What is a brain friendly study space?

The human brain is hard wired to attend to the shiniest, most interesting thing in the room.  As humans grow, we develop a second attention system, our frontal executive network, that allows us to drag our attention away from the fun things, and place our attention on the tasks we need to accomplish in order to meet our goals. So while your 5th grader could probably finish his homework on the couch with his favorite TV show on, he is using substantial brain resources to do so.  His frontal executive network is working very hard to help him resist looking at the TV.  And each time he looks, his frontal executive network has to help him find his place in his homework, and re-orient to the problem he was working on.

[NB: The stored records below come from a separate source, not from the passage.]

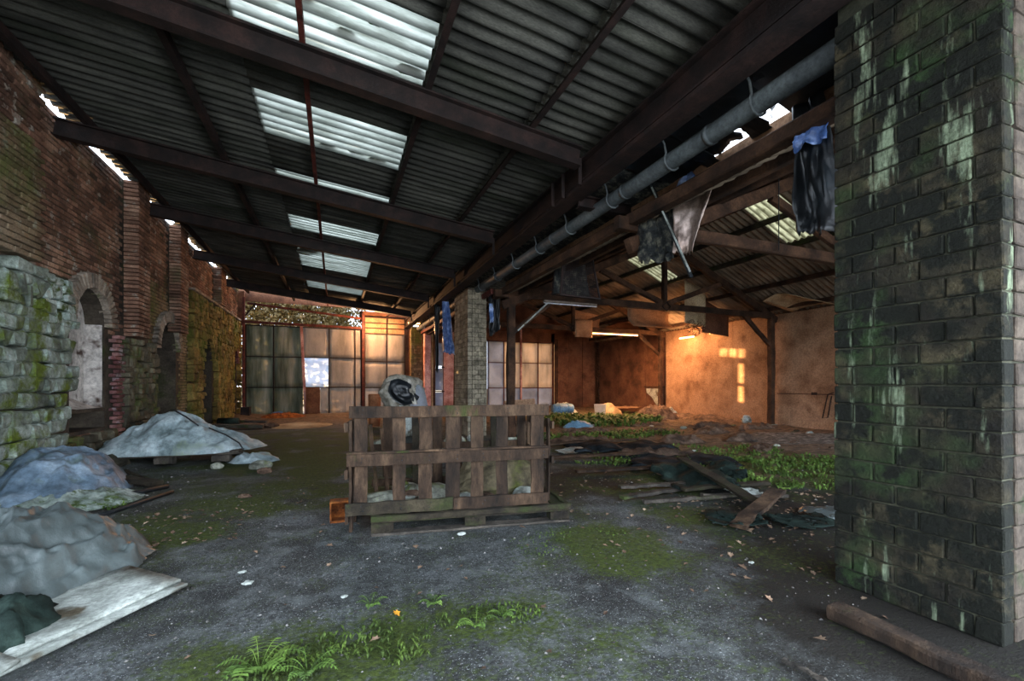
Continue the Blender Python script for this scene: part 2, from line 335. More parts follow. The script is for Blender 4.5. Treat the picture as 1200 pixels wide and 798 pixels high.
for j in range(NY+1):
    y = Y0+(Y1-Y0)*(j/NY)**1.15
    for i in range(NX+1):
        x = X0+(X1-X0)*i/NX; vs.append((x, y, gz(x, y)))
        n1 = fbm(x, y, 1.6, 7)
        ms.append(max(0, min(1, blobs(MOSS, x, y)*(1+1.1*n1)+.14+.3*n1)))
        ds.append(max(0, min(1, blobs(DARK, x, y)*(1+.5*n1)*.9)))
        rs.append(sstep(3.9, 5.4, x+.3*n1)*sstep(3.2, 4.6, y+.4*n1)+.7*sstep(12, 17, y))
me = bpy.data.meshes.new('floor'); me.from_pydata(vs, [], [(j*(NX+1)+i, j*(NX+1)+i+1, (j+1)*(NX+1)+i+1, (j+1)*(NX+1)+i) for j in range(NY) for i in range(NX)])
me.polygons.foreach_set('use_smooth', [True]*len(me.polygons))
for nm, arr in (('moss', ms), ('dark', ds), ('soil', rs)):
    at = me.attributes.new(nm, 'FLOAT', 'POINT'); at.data.foreach_set('value', arr)
fm = mat('worn_asphalt', ['#242524', '#464947', '#73787a'], 1.4, rough=.85, bump=1.0, bs=45, var=0)
t = fm.node_tree; N = t.nodes; L = t.links; b = N['Principled BSDF']; base = b.inputs['Base Color'].links[0].from_socket
pos = N.new('ShaderNodeNewGeometry').outputs['Position']
def nn(s, d=6):
    n = N.new('ShaderNodeTexNoise'); n.inputs['Scale'].default_value = s; n.inputs['Detail'].default_value = d; n.inputs['Roughness'].default_value = .7; L.new(pos, n.inputs['Vector']); return n.outputs['Fac']
def mth(op, a, c):
    m = N.new('ShaderNodeMath'); m.operation = op
    for i, v in enumerate((a, c)):
        if isinstance(v, (int, float)): m.inputs[i].default_value = v
        else: L.new(v, m.inputs[i])
    return m.outputs[0]
def mr(f, a, c):
    m = N.new('ShaderNodeMapRange'); m.inputs[1].default_value = a; m.inputs[2].default_value = c; L.new(f, m.inputs[0]); return m.outputs[0]
def mx(f, a, c):
    m = N.new('ShaderNodeMix'); m.data_type = 'RGBA'; L.new(f, m.inputs[0]); L.new(a, m.inputs[6]) if not isinstance(a, tuple) else setattr(m.inputs[6], 'default_value', a)
    L.new(c, m.inputs[7]) if not isinstance(c, tuple) else setattr(m.inputs[7], 'default_value', c); return m.outputs[2]
def att(n): a = N.new('ShaderNodeAttribute'); a.attribute_name = n; return a.outputs['Fac']
grit = mr(nn(34, 8), .38, .62)
c = mx(mth('MULTIPLY', grit, .8), base, hx('#15171a'))
c = mx(mr(nn(3.1, 8), .5, .72), c, hx('#676c6c'))
c = mx(mr(nn(110, 2), .62, .70), c, hx('#a9aeb0'))
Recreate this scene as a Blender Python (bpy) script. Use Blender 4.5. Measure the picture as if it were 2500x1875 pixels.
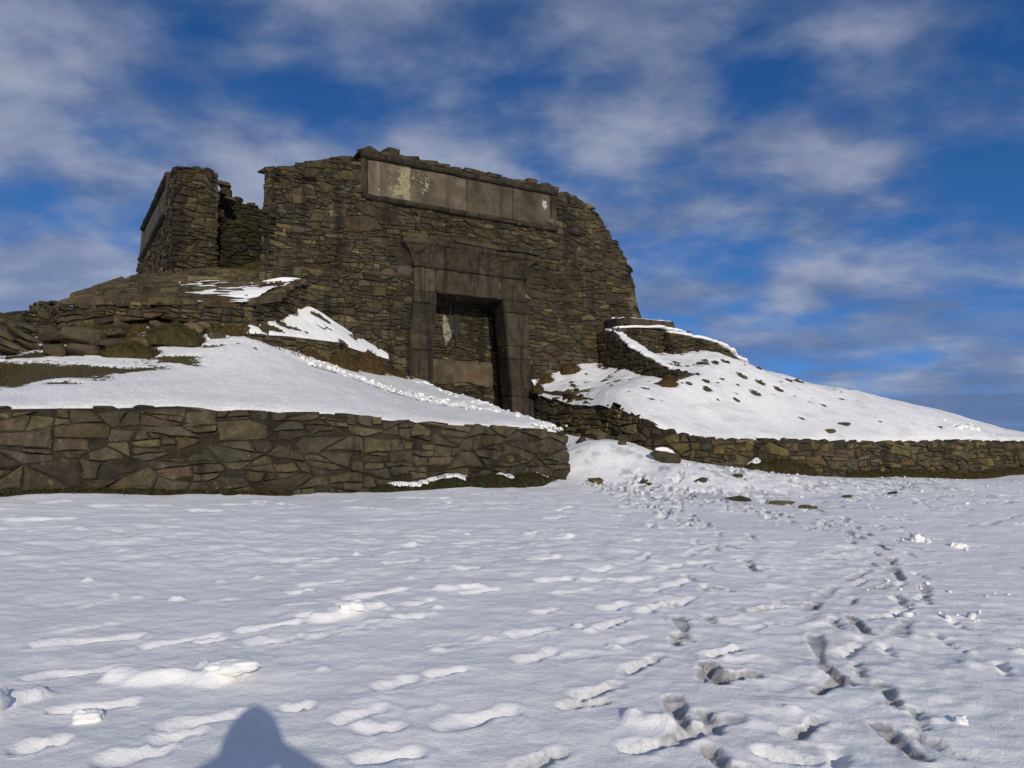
import bpy, bmesh, math, random
import numpy as np
from mathutils import Vector, Matrix

for o in list(bpy.data.objects):
    bpy.data.objects.remove(o, do_unlink=True)
scene = bpy.context.scene
COL = scene.collection
R = math.radians

# ------------------------------------------------------------------ camera
cam = bpy.data.cameras.new("camera")
cam_ob = bpy.data.objects.new("camera", cam)
COL.objects.link(cam_ob)
cam_ob.location = (0, 0, 1.6)
cam_ob.rotation_euler = (R(90 + 4.975), 0, 0)
cam.sensor_width = 36
cam.lens = 27.88
cam.clip_start = 0.05
cam.clip_end = 20000
scene.camera = cam_ob
scene.render.resolution_x, scene.render.resolution_y = 1024, 768

# ------------------------------------------------------------------ sky and sun
SUN_AZ, SUN_EL = 16.4, 17.8          # sun stands behind the camera, to the right
world = bpy.data.worlds.new("World")
scene.world = world
world.use_nodes = True
wn, wl = world.node_tree.nodes, world.node_tree.links
wn.clear()


def node(nodes, kind, **kw):
    n = nodes.new(kind)
    for k, v in kw.items():
        if k in n.inputs.keys():
            n.inputs[k].default_value = v
        else:
            setattr(n, k, v)
    return n


def wmath(op, a, b=None, clamp=False):
    m = wn.new('ShaderNodeMath'); m.operation = op; m.use_clamp = clamp
    for i, v in enumerate((a, b)):
        if v is None:
            continue
        if isinstance(v, (int, float)):
            m.inputs[i].default_value = v
        else:
            wl.new(v, m.inputs[i])
    return m.outputs[0]


sky = wn.new('ShaderNodeTexSky')
sky.sky_type = 'NISHITA'
sky.sun_disc = False
sky.sun_elevation = R(SUN_EL)
sky.sun_rotation = R(180 - SUN_AZ)
sky.altitude = 550
sky.air_density = 1.0
sky.dust_density = 0.1
sky.ozone_density = 1.6
bg_sky = wn.new('ShaderNodeBackground'); bg_sky.inputs[1].default_value = SKY_STRENGTH = 0.12
hsv = wn.new('ShaderNodeHueSaturation')
hsv.inputs['Saturation'].default_value = 1.36
hsv.inputs['Hue'].default_value = 0.512
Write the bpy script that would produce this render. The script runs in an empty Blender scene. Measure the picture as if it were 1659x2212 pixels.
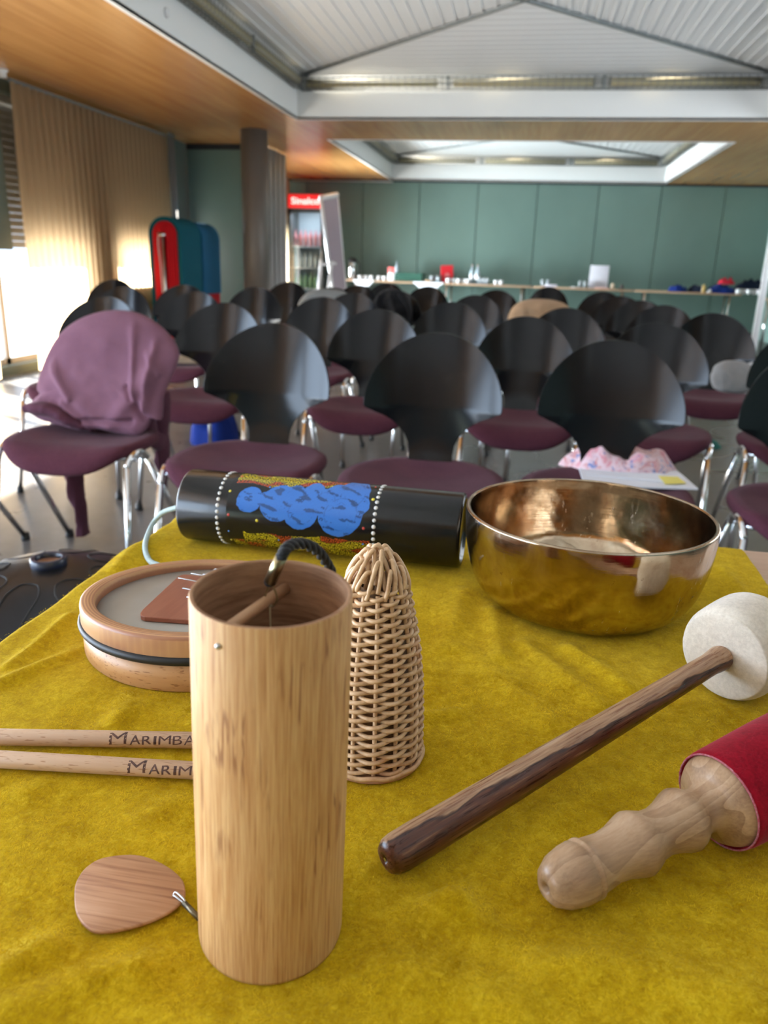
import bpy, math, random
from mathutils import Vector, Matrix, noise, Quaternion
PI = math.pi
sc = bpy.context.scene
COL = sc.collection
random.seed(7)
# ------------------------------------------------------------------ camera
F, CX, CY, CH = 1680.0, 829.5, 1106.0, 1.05
_y = Vector((310, 531, -1680)).normalized()
_z = Vector((170, 5294, 1680)); _z = (_z - _y * _z.dot(_y)).normalized()
_x = _y.cross(_z)
RW = Matrix((_x, _y, _z))                    # camera -> world
cam = bpy.data.cameras.new('camera'); co = bpy.data.objects.new('camera', cam); COL.objects.link(co)
co.matrix_world = Matrix.Translation((0, 0, CH)) @ RW.to_4x4()
cam.sensor_fit = 'VERTICAL'; cam.sensor_height = 36; cam.lens = F / 2212 * 36
cam.clip_start = .02; cam.clip_end = 80
cam.dof.use_dof = True; cam.dof.focus_distance = .52; cam.dof.aperture_fstop = 10
sc.camera = co
def ray(px, py): return RW @ Vector(((px - CX) / F, -(py - CY) / F, -1))
def P(px, py, z):                             # point of a horizontal plane
    d = ray(px, py); return Vector((0, 0, CH)) + d * ((z - CH) / d.z)
def PY(px, py, y):                            # point of a vertical plane across the room
    d = ray(px, py); return Vector((0, 0, CH)) + d * (y / d.y)
# ------------------------------------------------------------------ tagging
def tag(o, label=None, cat=None, group=None, kind=None):
    if label: o['label'] = label
    if cat: o['category'] = cat
    if group: o['group'] = group
    if kind: o['kind'] = kind
    return o
def empty(name, loc, label, cat, group=None, rz=0):
    o = bpy.data.objects.new(name, None); COL.objects.link(o); o.empty_display_size = .05
    o.location = loc; o.rotation_euler = (0, 0, rz); return tag(o, label, cat, group)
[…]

Those same brain resources could be used to make his homework go faster, with greater absorption of material. 

Remove shiny objects

Facebook, Instagram, iPods, email, IM, TV, cell phone, and texting are all way more interesting than homework.  None of them belong in a brain friendly study space.  Studies show that human beings do not actually multi-task.  What we actually do is rapidly shift our attention between tasks.  And interruption during problem solving tasks has been shown to decrease  our ability to effectively solve problems. 

10 minute communication breaks

To avoid the collapse of their social lives, have your teenager take a 10 minute communications break every 45 minutes to hour to return texts, update social media, and chat with friends.  This is not a bad idea for all of us to try at work.  The effects of interruption on problem solving actually worsen as we age.